## WORK INSTRUCTIONS
Starting at the line containing "a ragged border", copy each line exactly, ending with the line containing "m1 = N.new('ShaderNodeMath');". Leave out everything else.

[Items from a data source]
____

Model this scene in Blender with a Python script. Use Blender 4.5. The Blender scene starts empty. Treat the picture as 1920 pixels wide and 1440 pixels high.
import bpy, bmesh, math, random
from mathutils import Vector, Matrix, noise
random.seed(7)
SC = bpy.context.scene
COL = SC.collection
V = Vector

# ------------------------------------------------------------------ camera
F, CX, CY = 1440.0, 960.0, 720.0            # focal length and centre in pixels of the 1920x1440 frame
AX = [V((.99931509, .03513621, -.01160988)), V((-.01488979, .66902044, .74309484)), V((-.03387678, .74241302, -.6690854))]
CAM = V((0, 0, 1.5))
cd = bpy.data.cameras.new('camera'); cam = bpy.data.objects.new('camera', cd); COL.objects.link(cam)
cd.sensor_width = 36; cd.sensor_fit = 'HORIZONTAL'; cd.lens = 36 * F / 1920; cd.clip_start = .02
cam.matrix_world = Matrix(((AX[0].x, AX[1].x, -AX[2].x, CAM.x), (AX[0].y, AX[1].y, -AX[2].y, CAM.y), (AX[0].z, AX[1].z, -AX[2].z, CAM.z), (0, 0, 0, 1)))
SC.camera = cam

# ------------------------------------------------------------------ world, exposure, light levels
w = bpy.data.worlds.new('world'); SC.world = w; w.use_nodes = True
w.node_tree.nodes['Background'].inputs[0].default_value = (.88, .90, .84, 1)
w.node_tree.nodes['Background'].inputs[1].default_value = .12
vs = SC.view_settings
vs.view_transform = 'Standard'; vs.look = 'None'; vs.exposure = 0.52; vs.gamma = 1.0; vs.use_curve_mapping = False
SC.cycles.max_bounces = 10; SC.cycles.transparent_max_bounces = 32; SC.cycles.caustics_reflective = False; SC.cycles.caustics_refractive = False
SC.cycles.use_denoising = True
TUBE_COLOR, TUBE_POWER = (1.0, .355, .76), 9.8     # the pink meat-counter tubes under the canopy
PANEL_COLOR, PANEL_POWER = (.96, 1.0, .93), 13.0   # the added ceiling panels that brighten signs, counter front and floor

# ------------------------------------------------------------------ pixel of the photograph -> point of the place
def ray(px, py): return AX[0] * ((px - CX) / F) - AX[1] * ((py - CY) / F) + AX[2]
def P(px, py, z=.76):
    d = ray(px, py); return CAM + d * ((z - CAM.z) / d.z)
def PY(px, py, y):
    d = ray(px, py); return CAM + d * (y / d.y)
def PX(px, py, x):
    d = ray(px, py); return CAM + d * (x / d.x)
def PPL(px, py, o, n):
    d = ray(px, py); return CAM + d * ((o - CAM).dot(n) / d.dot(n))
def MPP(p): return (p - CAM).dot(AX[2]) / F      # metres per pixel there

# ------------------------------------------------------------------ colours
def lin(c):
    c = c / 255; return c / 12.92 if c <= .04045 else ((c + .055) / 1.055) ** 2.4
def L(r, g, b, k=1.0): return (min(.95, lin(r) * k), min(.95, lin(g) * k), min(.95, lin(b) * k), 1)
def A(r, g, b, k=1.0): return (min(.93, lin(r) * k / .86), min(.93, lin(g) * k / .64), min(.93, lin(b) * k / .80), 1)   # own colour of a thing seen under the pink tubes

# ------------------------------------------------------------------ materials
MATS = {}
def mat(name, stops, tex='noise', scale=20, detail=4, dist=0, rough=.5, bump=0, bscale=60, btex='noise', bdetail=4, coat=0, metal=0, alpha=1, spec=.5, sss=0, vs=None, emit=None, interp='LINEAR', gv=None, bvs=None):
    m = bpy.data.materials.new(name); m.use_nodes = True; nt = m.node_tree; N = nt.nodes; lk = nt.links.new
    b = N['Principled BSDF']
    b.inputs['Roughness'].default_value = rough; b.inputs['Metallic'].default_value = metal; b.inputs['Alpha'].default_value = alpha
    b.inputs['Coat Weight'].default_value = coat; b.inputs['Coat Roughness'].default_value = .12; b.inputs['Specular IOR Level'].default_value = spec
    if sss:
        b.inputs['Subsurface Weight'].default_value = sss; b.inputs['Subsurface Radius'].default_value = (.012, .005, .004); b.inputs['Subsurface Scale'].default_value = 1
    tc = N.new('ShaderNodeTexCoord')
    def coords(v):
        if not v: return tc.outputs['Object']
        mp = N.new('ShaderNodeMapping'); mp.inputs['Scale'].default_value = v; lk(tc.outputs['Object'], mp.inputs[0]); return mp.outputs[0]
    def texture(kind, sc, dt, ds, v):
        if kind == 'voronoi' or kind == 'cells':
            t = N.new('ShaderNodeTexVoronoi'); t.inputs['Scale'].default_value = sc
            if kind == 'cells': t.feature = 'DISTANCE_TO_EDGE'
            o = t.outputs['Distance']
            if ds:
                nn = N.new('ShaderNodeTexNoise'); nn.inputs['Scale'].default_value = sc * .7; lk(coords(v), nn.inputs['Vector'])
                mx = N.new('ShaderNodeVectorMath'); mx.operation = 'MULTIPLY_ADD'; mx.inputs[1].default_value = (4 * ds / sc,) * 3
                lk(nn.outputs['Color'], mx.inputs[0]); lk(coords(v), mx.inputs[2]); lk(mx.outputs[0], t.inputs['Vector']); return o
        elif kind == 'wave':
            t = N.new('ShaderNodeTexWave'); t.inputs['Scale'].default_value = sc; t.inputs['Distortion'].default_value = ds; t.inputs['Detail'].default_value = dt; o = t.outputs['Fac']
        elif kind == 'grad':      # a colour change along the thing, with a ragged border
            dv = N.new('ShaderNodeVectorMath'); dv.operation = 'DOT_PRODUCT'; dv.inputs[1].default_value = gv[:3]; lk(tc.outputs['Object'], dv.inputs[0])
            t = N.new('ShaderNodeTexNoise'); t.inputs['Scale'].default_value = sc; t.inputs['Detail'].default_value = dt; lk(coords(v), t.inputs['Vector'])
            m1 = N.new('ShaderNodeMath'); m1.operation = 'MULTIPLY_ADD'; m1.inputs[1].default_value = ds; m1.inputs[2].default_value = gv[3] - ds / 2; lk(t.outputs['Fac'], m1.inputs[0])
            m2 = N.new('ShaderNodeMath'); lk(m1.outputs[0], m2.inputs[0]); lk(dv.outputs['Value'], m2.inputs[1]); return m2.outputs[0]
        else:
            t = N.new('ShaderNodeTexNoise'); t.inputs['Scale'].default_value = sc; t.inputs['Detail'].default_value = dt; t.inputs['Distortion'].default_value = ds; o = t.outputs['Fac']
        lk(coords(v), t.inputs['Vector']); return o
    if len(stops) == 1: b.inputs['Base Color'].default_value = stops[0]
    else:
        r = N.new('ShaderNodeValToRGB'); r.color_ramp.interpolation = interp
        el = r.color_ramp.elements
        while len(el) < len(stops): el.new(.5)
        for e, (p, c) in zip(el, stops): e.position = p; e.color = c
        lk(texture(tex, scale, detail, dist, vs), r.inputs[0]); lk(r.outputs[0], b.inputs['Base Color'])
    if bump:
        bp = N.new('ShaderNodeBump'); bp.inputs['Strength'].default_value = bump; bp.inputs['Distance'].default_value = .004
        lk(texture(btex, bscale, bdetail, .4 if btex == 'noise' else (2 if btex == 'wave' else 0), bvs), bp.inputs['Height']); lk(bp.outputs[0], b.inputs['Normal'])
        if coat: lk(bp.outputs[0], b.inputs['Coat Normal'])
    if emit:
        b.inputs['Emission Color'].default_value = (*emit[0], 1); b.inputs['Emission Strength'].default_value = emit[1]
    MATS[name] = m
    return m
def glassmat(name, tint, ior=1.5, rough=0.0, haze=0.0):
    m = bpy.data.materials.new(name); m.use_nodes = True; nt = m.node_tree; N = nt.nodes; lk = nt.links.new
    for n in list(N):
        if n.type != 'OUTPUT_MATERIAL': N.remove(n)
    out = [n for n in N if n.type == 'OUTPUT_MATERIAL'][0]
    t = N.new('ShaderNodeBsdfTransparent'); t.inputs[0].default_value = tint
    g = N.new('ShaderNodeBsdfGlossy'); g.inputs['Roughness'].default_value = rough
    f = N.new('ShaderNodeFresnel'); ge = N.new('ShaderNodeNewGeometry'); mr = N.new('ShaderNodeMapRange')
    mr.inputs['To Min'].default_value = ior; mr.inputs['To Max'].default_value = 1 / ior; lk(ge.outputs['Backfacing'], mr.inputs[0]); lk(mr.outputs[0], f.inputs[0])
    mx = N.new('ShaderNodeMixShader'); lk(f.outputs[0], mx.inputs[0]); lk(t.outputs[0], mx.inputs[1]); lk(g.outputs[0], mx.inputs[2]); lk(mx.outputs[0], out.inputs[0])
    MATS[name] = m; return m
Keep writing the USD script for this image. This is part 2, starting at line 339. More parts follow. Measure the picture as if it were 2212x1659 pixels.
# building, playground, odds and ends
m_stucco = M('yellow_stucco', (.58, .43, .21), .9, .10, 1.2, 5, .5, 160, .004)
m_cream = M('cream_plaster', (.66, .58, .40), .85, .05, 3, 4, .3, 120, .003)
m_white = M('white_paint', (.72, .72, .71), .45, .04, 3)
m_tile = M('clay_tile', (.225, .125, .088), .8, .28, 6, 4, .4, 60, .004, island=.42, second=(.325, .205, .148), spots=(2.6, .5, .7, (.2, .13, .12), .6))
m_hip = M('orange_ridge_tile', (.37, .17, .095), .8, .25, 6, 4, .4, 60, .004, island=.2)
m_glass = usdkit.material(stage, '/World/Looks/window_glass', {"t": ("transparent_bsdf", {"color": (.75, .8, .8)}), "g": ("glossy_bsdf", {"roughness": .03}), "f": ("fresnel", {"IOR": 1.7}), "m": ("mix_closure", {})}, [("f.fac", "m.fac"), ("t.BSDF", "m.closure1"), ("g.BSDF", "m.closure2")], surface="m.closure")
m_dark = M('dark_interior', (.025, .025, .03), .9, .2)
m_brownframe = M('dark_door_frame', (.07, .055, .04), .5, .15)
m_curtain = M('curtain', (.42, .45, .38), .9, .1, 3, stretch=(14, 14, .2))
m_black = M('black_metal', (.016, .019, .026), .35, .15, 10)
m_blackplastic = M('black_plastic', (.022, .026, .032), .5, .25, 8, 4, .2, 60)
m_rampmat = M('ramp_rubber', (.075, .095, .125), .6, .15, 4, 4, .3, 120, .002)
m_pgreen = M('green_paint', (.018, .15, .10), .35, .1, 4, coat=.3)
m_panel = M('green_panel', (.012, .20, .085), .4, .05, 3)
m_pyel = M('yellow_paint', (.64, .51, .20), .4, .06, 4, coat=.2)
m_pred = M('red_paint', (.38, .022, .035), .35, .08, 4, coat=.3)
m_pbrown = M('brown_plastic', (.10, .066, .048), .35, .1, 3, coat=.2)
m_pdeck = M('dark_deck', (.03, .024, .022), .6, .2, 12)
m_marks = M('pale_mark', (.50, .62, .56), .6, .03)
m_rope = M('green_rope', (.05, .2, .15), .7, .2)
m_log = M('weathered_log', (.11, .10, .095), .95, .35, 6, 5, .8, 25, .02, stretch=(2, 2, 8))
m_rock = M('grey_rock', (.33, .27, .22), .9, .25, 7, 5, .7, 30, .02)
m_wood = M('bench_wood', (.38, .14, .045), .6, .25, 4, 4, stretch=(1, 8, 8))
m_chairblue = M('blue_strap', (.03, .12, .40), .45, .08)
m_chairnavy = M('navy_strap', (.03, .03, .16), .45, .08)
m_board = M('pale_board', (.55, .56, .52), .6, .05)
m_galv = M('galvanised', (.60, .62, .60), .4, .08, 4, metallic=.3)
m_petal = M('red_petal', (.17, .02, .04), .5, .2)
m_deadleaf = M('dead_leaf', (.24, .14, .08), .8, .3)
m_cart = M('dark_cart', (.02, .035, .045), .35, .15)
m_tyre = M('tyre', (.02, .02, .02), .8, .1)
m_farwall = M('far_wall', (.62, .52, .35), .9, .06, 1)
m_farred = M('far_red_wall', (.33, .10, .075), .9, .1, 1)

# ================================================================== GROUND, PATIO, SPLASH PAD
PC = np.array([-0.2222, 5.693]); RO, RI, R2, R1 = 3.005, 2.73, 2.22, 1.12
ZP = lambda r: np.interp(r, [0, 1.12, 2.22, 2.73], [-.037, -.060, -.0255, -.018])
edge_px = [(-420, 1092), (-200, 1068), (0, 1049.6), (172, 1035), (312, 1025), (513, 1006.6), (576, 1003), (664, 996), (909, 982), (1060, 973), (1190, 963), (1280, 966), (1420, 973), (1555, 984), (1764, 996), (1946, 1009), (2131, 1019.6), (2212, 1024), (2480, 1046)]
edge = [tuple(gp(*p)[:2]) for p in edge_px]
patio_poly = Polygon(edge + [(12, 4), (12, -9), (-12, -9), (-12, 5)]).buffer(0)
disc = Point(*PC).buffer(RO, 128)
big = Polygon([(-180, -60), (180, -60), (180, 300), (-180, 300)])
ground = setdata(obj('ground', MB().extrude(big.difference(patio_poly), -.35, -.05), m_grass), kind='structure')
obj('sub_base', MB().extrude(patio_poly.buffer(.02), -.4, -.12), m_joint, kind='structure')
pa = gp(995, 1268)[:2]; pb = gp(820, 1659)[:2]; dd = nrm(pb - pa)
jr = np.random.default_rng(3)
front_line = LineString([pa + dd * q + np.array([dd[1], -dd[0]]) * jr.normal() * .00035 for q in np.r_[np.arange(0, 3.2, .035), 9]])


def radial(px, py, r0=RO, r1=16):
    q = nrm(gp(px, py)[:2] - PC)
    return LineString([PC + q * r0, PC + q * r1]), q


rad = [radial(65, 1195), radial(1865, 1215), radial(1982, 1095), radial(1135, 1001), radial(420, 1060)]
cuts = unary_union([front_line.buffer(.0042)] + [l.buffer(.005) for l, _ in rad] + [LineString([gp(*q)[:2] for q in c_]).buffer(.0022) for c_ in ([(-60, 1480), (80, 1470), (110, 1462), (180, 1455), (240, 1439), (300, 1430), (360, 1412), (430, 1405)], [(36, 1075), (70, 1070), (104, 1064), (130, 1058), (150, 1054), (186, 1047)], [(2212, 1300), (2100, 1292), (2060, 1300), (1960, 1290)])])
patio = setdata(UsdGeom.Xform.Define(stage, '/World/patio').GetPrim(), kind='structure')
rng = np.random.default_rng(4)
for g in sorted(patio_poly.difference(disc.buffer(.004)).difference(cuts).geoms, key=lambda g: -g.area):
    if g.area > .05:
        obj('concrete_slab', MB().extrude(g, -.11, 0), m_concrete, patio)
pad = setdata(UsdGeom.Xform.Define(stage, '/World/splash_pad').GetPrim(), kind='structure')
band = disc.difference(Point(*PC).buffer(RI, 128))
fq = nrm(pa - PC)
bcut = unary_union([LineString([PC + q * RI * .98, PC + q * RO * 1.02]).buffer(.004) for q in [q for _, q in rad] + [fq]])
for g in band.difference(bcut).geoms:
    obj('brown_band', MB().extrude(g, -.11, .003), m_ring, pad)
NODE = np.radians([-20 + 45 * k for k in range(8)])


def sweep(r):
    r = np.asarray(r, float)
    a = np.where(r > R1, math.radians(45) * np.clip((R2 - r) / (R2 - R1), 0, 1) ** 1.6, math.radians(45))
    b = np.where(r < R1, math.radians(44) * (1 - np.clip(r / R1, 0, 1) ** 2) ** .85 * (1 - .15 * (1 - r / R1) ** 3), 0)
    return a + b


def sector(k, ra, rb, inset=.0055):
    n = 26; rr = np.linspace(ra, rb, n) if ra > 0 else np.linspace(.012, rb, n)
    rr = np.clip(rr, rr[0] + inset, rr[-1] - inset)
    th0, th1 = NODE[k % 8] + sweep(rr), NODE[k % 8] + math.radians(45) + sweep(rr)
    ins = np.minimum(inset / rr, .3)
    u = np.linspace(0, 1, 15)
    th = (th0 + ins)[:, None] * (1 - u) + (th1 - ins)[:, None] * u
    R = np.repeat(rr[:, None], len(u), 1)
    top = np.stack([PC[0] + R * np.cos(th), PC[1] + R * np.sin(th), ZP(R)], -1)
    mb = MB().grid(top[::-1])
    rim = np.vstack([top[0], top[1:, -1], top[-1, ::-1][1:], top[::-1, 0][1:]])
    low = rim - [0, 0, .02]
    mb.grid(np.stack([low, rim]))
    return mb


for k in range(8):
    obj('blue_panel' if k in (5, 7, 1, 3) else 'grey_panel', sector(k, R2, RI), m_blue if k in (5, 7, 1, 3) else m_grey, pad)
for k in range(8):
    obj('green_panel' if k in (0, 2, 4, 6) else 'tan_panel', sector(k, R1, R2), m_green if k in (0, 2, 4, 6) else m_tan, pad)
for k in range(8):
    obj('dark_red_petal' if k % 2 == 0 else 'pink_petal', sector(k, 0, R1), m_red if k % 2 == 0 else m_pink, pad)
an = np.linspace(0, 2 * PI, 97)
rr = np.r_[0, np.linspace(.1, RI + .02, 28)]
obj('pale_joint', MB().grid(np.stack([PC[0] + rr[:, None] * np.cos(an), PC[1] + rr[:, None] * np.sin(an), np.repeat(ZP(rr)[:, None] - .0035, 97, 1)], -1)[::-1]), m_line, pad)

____

## ANSWER TO THE TASK
        elif kind == 'grad':      # a colour change along the thing, with a ragged border
            dv = N.new('ShaderNodeVectorMath'); dv.operation = 'DOT_PRODUCT'; dv.inputs[1].default_value = gv[:3]; lk(tc.outputs['Object'], dv.inputs[0])
            t = N.new('ShaderNodeTexNoise'); t.inputs['Scale'].default_value = sc; t.inputs['Detail'].default_value = dt; lk(coords(v), t.inputs['Vector'])
            m1 = N.new('ShaderNodeMath'); m1.operation = 'MULTIPLY_ADD'; m1.inputs[1].default_value = ds; m1.inputs[2].default_value = gv[3] - ds / 2; lk(t.outputs['Fac'], m1.inputs[0])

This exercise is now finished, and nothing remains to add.